‘Illiberalism’s history is America’s history’

“American illiberalism is deeply rooted in our past and fed by practices, relationships and sensibilities that have been close to the surface, even when they haven’t exploded into view,” writes Steven Hahn in a NYT column that condenses the arguments from Illiberal America, which I reviewed a couple days ago. America, as William S. Burroughs lectured his readers, is not a young land. Much of it is old and dirty and evil:

Few Progressives of the early 20th century had much trouble with this. Segregation seemed a modern way to choreograph “race relations,” and disfranchisement resonated with their disenchantment with popular politics, whether it was powered by Black voters in the South or European immigrants in the North. Many Progressives were devotees of eugenics and other forms of social engineering, and they generally favored overseas imperialism; some began to envision the scaffolding of a corporate state — all anticipating the dark turns in Europe over the next decades.

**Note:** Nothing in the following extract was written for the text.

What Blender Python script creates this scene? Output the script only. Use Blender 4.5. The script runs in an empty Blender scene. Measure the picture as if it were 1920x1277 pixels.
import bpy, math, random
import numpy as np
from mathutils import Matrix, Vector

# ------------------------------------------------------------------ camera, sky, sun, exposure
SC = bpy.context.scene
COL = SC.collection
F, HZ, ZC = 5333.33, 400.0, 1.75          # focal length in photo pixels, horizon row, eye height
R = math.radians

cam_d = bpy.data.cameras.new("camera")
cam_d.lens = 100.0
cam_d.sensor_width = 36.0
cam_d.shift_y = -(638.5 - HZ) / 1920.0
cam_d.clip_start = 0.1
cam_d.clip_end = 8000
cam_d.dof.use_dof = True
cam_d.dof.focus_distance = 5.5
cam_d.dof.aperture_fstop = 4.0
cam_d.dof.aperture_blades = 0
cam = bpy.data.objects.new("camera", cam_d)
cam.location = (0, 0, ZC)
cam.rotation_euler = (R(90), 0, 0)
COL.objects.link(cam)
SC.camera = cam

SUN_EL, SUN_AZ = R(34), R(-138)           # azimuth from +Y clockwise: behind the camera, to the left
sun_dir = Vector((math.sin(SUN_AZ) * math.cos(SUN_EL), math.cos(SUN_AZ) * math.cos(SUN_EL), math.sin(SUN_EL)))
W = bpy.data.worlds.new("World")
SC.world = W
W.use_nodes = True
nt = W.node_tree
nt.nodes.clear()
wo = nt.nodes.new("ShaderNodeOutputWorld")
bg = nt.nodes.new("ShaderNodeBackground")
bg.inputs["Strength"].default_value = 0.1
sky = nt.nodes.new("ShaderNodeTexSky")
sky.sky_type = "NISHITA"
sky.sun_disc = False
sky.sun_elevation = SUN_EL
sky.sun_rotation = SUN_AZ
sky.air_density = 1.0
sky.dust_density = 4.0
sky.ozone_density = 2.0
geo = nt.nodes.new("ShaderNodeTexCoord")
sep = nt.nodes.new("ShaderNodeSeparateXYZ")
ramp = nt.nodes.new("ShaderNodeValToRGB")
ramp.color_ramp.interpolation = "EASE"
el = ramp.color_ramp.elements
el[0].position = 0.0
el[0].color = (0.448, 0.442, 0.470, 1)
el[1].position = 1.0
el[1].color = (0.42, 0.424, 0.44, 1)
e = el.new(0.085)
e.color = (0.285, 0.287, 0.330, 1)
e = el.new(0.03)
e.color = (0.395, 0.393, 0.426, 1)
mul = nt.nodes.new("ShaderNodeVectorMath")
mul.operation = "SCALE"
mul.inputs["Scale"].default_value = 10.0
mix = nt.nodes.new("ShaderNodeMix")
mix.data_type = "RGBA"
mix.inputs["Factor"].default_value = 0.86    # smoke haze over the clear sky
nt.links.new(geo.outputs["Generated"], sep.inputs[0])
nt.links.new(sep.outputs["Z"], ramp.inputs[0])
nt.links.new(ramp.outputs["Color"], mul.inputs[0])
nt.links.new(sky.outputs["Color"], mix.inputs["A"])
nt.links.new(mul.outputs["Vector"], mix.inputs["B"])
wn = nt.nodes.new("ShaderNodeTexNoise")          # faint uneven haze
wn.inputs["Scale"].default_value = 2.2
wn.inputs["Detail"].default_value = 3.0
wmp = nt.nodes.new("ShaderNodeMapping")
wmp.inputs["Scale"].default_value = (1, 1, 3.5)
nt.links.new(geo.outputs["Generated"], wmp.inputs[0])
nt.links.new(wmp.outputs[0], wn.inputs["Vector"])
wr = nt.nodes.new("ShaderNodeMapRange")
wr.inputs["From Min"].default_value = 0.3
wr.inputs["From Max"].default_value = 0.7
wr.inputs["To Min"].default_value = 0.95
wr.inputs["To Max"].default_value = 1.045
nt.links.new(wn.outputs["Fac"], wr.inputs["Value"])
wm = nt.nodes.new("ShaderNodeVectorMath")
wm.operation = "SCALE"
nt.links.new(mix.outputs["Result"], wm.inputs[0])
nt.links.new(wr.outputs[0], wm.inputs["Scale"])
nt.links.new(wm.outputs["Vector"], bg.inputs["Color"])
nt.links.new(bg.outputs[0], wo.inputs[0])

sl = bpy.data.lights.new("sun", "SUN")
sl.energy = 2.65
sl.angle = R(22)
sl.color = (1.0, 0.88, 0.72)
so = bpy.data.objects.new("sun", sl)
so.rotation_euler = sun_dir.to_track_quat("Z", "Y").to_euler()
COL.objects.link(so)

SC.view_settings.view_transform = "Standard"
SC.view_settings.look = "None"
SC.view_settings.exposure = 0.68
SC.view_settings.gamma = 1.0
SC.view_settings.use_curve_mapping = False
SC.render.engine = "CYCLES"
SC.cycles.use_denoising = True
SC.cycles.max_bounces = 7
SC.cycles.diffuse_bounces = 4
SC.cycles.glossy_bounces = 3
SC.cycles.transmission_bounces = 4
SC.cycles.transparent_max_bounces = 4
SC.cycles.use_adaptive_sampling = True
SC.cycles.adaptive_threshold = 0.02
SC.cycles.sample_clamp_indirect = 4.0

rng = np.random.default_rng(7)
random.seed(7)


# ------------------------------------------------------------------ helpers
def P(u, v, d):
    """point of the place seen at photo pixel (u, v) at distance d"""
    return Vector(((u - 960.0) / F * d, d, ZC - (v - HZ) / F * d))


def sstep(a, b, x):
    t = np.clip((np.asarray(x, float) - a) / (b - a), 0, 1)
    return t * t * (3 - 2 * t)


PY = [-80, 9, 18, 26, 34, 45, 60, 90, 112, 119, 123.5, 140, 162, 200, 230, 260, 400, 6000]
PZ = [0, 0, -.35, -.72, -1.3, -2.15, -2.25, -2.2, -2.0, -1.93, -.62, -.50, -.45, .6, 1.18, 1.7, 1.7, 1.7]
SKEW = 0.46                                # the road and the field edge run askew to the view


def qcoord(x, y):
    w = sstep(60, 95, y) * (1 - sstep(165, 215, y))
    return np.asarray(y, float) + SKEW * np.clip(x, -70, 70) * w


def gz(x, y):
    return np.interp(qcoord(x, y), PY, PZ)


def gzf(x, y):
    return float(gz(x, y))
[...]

The 1920s, in fact, saw fascist pulses coming from a number of directions in the United States and, as in Europe, targeting political radicals. Benito Mussolini won accolades in many American quarters. The lab where Josef Mengele worked received support from the Rockefeller Foundation. White Protestant fundamentalism reigned in towns and the countryside. And the Immigration Act of 1924 set limits on the number of newcomers, especially those from Southern and Eastern Europe, who were thought to be politically and culturally unassimilable.

College students are living through the consequences of illiberalism. Educational institutions with DEI programs and cultural studies majors have no qualms about siccing the police on their students; questioned about their financial ties to Israel, however byzantine, they’re flummoxed, reduced to babbling about “outside agitators” like old dead racist George Wallace. It’s no surprise that university administrators don’t observe the liberal tolerance they espouse in their curricula, but what is less said is how in the last thirty years American colleges and universities exist as training grounds for lawyers, physicians, future Wall Street prestidigitators, and other legs in the stool of elitism; students are supposed to be compliant because these professions encourage it.

Illiberalism comes dressed in respectable clothes. It often looks and talks like Woodrow Wilson.